Sunday, October 21, 2007

"Deeply Christian"

I recently discovered the online debates between Jonah Goldberg and Peter Beinart hosted on NRO. In the course of a debate about Larry Craig, Peter made the obiter dictum that religious conservatives greeted Hilary Clinton's recent claim that she was "deeply Christian" with reactions ranging from skepticism and scorn. Peter's criticized this reaction as flowing from our belief that being a Christian ontologically entailed our particular political platform. Jonah countered that religion was largely creedal, and would therefore tend in that direction, although he was not specific.

Let's leave aside, for the moment, the demonstrated character of the Clintons and their policy positions. I want to focus on the phrase, "deeply Christian."

Jonah is correct that Christianity is creedal: "If you believe in your heart that Jesus is Lord, and confess with your lips that God raised him from the dead, you will be saved." (Rom 10) It is in these terms that Christians (or Protestants anyway) perceive themselves and others. But it goes further than that. By making a statement of faith, we are making a statement about something that forms the core of our identity, something that we are; it is only secondarily about something that we do.

This understanding drives the language that we use to talk about it. Ask us about our religion, and we will reply, "We are Christians," or "I am a Christian." Although we might describe behavior as Christian or un-Christian, I struggle to think of a context in which we would describe ourselves as "Christian" in an adjectival sense.

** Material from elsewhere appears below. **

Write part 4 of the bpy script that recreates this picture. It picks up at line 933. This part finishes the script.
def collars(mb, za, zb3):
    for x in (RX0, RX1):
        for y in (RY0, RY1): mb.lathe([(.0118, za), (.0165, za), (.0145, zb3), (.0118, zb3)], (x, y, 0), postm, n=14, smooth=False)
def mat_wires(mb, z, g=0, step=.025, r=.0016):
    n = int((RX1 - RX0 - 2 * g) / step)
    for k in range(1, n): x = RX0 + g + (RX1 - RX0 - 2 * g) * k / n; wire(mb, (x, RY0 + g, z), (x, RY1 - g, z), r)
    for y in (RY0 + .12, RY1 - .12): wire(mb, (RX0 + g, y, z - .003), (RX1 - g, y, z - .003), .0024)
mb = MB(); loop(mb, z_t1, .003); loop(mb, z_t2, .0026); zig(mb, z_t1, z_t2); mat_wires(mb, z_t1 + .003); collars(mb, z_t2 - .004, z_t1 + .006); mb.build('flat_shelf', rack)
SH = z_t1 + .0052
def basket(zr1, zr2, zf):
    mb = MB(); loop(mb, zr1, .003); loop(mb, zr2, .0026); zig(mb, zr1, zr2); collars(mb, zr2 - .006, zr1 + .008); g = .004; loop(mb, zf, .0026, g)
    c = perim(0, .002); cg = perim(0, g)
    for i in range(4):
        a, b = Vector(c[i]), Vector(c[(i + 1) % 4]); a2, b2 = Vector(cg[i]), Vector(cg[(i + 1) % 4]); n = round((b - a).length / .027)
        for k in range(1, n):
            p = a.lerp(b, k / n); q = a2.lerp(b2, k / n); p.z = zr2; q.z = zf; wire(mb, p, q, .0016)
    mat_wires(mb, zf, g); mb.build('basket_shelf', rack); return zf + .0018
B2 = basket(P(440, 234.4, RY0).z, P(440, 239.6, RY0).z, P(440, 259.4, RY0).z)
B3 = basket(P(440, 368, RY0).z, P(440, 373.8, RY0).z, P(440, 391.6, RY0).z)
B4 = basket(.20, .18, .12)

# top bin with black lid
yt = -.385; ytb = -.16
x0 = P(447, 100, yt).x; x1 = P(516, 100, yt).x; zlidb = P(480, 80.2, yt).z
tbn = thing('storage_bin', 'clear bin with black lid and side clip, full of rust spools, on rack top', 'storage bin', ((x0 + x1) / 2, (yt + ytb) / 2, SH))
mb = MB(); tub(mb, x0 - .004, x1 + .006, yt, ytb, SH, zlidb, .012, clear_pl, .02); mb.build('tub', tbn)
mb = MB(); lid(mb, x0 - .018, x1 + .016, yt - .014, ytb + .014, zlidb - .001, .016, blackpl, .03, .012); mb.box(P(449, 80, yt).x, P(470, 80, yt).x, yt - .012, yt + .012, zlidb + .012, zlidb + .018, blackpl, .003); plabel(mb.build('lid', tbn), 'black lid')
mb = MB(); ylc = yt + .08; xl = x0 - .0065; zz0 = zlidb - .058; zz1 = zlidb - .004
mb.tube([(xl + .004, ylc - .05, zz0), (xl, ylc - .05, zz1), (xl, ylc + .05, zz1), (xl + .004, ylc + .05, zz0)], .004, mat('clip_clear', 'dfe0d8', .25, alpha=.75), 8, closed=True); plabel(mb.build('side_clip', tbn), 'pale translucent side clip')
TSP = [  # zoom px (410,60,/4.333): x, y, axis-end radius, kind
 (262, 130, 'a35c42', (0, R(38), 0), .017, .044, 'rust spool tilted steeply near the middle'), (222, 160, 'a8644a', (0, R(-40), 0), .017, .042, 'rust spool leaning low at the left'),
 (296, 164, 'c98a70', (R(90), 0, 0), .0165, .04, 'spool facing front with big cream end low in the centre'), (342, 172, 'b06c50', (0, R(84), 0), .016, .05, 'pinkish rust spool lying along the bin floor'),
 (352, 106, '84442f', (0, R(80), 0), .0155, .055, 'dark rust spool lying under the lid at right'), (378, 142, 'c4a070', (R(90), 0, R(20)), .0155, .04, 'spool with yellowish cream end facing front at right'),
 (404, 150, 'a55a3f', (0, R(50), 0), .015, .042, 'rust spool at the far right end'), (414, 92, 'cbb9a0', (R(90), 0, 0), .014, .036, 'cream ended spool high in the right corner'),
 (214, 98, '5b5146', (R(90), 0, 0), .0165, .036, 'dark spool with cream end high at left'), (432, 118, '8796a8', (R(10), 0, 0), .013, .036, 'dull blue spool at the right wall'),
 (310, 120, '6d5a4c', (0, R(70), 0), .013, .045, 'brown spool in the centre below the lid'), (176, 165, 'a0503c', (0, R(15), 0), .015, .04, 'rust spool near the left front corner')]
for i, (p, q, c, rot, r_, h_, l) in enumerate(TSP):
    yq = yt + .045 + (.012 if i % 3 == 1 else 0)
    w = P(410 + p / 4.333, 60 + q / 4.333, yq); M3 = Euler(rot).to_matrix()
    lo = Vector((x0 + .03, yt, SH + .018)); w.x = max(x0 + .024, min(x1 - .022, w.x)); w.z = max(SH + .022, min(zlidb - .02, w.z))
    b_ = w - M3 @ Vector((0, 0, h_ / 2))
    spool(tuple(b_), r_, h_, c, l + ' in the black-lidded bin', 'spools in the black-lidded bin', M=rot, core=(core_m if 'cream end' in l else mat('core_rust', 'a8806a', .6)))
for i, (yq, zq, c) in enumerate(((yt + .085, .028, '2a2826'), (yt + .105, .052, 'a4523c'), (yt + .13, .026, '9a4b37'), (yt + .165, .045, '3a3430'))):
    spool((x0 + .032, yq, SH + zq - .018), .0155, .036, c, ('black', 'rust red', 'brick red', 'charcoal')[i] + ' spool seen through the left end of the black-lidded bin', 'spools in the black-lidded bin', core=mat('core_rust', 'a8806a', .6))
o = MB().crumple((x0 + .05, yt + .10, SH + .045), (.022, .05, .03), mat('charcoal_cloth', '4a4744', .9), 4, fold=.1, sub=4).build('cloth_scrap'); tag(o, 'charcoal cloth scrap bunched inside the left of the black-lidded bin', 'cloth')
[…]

So the reason I am skeptical of Hilary's claim to be "deeply Christian" is that it rings false. (This is assuming that the quote is what it appears to be; I was unable to locate a source for the story or the context in which the quote was said to be made.) Hilary is lying out of ignorance (which I doubt) or she is choosing her words carefully to send an important cultural signal: she is avoiding making a declaration of her ontological identity or, more specifically, a statement of where her religious loyalties lie. And in that avoidance, she is communicating to her largely secular constituency that she is NOT one of the enemy.